Hundreds of NT children could join a class action launched by former Don Dale detainees over alleged abuse in youth detention centres over the past decade that could cost the government and taxpayers millions.

The lawsuit involves allegations of physical and psychological mistreatment by guards, including the use of tear gas as recently as last April.

It comes amid a spike in property offences by youngsters who are often repeat offenders and reports of a drop in the number of teen criminals in detention.

"The system we've got in place at the moment is not working," Acting NT Chief Minister Nicole Manison said.

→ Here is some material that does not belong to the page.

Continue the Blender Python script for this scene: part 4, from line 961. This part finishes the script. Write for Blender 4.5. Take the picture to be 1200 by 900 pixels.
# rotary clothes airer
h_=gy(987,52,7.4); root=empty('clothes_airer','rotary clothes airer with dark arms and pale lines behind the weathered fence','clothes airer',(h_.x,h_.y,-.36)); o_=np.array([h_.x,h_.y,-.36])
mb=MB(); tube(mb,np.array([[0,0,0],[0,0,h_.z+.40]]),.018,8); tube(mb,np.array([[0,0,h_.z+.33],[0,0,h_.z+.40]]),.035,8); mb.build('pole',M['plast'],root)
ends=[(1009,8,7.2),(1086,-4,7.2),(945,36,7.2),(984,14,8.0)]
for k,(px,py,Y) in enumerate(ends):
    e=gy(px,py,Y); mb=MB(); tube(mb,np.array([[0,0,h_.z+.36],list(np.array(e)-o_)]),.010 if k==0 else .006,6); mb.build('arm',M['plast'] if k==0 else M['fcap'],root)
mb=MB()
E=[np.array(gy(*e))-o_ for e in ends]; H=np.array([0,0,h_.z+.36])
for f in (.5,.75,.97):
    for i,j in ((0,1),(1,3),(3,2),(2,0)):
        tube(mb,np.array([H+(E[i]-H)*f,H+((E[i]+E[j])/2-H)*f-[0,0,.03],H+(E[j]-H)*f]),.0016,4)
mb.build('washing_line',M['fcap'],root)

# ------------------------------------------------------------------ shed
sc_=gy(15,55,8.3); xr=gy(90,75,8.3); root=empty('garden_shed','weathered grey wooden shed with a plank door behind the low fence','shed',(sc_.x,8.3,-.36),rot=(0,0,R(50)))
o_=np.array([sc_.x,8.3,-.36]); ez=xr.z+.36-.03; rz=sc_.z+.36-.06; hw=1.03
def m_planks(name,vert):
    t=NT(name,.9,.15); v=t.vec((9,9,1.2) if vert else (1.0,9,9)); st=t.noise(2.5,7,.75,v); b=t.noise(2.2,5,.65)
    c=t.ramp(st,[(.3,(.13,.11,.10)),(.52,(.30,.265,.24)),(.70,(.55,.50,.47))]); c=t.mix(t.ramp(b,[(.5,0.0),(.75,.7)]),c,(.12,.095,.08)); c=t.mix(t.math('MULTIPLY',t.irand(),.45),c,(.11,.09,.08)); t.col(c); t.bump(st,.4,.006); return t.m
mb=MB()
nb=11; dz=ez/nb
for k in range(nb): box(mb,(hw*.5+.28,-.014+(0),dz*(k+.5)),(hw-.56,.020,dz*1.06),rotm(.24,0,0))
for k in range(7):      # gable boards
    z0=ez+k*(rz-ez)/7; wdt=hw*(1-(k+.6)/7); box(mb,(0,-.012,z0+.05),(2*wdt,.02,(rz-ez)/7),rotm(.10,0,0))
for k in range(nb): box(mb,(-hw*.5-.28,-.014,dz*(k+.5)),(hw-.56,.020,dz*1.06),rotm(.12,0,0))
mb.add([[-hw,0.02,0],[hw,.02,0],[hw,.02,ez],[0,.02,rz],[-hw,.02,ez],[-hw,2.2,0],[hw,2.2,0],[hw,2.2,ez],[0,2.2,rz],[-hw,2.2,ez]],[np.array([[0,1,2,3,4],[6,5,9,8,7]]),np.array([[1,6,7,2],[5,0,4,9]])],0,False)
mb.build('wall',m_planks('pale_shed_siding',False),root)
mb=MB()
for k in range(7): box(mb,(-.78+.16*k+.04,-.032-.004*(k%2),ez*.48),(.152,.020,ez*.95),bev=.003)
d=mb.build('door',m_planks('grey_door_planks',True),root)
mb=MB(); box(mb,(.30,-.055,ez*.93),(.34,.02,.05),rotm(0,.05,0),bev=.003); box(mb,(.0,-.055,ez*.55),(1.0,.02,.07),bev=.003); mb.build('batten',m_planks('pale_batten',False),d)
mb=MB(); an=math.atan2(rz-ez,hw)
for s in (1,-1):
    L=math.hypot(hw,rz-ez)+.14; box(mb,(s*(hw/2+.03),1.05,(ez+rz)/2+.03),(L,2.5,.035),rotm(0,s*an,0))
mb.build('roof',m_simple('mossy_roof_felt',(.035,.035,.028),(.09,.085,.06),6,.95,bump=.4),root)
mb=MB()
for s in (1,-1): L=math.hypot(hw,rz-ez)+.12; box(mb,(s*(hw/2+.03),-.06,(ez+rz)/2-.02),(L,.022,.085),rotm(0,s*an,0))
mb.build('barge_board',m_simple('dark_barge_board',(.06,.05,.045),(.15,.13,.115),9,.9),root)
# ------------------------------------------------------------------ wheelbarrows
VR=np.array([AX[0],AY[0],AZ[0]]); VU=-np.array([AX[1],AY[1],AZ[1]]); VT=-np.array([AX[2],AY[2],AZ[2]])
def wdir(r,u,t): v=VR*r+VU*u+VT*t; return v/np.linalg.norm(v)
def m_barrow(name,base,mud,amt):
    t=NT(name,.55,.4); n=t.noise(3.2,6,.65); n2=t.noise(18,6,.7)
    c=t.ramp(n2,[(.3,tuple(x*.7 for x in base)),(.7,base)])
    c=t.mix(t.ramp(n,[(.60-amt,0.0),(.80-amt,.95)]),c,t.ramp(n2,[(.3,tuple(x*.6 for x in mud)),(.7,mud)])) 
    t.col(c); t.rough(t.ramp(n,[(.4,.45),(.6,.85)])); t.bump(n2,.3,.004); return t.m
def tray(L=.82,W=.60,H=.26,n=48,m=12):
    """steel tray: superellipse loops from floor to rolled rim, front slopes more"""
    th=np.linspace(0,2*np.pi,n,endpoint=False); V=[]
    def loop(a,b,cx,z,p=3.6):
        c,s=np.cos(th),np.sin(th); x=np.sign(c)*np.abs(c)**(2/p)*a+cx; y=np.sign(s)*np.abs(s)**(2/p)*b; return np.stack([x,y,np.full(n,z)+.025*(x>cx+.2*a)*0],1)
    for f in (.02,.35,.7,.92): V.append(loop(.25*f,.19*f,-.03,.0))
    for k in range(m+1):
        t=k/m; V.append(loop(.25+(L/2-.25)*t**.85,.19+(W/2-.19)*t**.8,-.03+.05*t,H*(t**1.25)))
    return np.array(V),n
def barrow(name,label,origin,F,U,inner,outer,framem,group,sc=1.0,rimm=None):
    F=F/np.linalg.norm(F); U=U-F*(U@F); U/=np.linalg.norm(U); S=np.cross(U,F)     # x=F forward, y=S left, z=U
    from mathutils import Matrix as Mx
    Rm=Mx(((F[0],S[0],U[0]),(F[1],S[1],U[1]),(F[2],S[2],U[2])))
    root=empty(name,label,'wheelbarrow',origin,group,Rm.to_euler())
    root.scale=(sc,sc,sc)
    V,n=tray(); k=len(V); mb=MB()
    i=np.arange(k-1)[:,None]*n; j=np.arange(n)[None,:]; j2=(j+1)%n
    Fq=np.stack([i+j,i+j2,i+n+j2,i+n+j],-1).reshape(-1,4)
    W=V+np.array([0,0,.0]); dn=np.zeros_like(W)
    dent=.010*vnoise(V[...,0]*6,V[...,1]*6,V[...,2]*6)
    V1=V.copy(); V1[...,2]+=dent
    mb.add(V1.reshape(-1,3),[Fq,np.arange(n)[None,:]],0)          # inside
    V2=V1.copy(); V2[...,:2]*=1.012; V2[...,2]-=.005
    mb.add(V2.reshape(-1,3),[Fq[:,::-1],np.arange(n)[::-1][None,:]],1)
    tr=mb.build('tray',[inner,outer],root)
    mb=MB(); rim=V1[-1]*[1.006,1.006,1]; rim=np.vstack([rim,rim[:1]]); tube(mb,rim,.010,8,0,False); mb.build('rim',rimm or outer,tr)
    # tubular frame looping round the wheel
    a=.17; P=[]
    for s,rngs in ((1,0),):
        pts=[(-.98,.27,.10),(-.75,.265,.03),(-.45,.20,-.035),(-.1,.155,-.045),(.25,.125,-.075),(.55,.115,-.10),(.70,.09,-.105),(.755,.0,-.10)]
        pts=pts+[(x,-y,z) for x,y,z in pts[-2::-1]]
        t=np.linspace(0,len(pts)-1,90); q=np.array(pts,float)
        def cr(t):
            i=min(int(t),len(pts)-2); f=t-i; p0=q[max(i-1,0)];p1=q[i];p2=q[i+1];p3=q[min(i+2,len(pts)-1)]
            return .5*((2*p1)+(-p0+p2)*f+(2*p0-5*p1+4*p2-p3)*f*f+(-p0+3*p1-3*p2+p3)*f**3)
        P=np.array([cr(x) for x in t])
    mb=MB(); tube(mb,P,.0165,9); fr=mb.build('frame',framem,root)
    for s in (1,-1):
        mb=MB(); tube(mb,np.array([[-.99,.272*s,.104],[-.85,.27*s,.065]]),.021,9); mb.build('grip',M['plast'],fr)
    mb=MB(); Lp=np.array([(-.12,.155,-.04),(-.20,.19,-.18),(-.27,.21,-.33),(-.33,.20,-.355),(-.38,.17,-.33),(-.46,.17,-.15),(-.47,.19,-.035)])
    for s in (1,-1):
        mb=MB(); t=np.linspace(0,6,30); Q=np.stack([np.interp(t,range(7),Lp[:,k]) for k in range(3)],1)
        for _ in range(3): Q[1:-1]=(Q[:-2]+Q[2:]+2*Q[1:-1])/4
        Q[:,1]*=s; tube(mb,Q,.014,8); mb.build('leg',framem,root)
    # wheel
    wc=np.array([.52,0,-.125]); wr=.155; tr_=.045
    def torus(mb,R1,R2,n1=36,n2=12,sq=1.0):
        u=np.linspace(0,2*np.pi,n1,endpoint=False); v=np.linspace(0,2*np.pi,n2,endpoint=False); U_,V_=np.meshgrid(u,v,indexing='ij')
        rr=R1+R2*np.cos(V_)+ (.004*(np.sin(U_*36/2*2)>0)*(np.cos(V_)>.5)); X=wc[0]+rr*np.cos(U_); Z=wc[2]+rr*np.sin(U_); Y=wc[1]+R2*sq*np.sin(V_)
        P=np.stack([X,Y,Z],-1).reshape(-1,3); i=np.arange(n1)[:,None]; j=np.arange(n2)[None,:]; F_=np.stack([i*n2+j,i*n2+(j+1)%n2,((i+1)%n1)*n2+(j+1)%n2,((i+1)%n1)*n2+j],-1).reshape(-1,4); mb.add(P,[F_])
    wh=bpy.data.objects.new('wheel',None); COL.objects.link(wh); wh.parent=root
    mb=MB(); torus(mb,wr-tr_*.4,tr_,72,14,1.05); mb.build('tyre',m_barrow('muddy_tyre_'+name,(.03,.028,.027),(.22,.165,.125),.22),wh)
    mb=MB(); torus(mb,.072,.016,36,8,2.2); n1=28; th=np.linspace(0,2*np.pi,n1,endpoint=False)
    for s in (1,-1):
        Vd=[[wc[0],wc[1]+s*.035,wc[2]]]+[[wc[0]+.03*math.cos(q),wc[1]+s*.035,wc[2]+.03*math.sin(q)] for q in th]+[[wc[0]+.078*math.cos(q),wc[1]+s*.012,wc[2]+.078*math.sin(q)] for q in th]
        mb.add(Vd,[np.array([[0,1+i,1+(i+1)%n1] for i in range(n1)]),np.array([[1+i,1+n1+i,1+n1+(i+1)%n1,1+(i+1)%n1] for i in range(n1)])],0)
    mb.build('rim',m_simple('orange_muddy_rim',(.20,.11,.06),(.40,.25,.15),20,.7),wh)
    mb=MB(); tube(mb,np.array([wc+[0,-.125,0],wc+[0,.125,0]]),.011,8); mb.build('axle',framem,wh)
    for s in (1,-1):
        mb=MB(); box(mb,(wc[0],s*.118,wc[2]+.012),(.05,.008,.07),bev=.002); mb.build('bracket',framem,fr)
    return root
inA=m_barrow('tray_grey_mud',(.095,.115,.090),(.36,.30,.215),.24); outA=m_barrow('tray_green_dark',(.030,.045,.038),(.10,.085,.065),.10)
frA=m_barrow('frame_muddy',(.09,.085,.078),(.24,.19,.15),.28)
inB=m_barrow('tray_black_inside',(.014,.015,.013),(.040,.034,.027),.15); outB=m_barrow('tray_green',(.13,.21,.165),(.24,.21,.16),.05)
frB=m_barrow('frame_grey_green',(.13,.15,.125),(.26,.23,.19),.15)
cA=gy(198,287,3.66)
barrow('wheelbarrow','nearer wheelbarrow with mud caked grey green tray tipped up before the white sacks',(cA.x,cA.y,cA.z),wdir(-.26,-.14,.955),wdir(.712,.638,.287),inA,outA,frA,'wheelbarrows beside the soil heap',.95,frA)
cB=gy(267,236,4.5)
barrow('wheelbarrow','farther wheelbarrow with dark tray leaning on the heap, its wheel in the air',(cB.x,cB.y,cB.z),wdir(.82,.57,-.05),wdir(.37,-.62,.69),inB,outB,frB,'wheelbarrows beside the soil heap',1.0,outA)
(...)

Ms Manison assured any judges worried about the safety of a child being sentenced to Don Dale that the government has stepped up operational improvements and committed to replacing the facility itself.

"We all know that Don Dale is absolutely under the microscope," she said.

"We want to make sure (kids) come out rehabilitated and less likely to reoffend."

But Ms Manison wouldn't detail any tangible alternative sentencing options for judges in the government's youth justice reform plans.

"We want to ensure victims have more of a voice... and that offenders get a far greater understanding of the impact of their crimes," she said.

Ms Manison said there's typically a rise in youth crime during the summer school holidays, and police will ramp up a special task force to tackle recidivism and disengagement.